Regardless of the resilience of these activists, most of whom have spent over a decade in jail, can they seriously believe that such "non-violent" tokenism can reinforce in anyway those who really want to change things? The truth is that in the confrontation with the junta, such "non-violence" disarms only those who do not have weapons and protects the power of those who do.

Finally, there is the worn-out issue of international sanctions. The NLD, like most of the British left, see economic sanctions against the junta as an effective means to support the protesters. But this is also what the Bush's and Brown's of this world claim and this alone should act as a warning signal. The "beauty" of international sanctions from the point of view of the rich countries' leaders is that they can easily be designed so as to avoid affecting the profits of multinational companies. That Bush demands from Chevron that it stops its gas operations in Myanmar, is unlikely, for instance. As to whether these sanctions affect the populations of the targeted countries by driving them even further into poverty is of no concern to the so-called "international community".
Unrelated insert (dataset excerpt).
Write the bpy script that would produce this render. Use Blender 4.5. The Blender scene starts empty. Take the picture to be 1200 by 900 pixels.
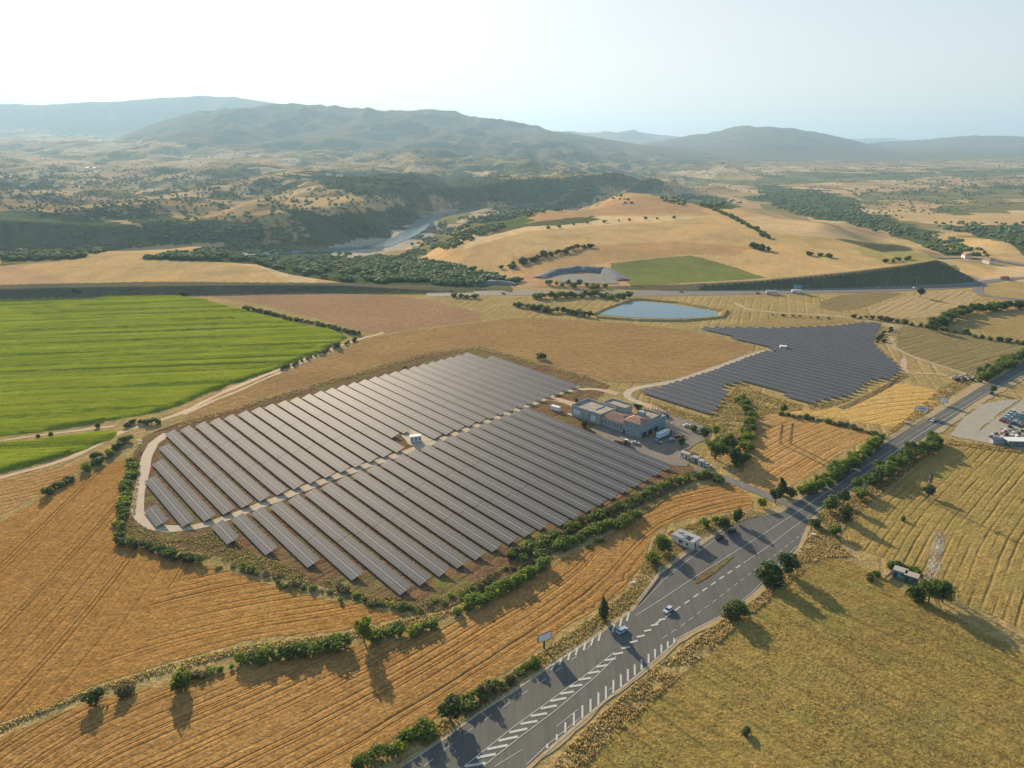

We do not know what is left of the Marxist tradition in Myanmar. But we can only hope that a new generation of working class activists and youth will revive this tradition and, in particular, the idea that the emancipation of the proletariat can only be achieved by the proletariat itself, as part of the struggle of the world proletariat for the overthrow of the capitalist order. By the same token, it is only within the framework of this struggle that the national question, which is raised in so many different ways in Myanmar, will find a solution.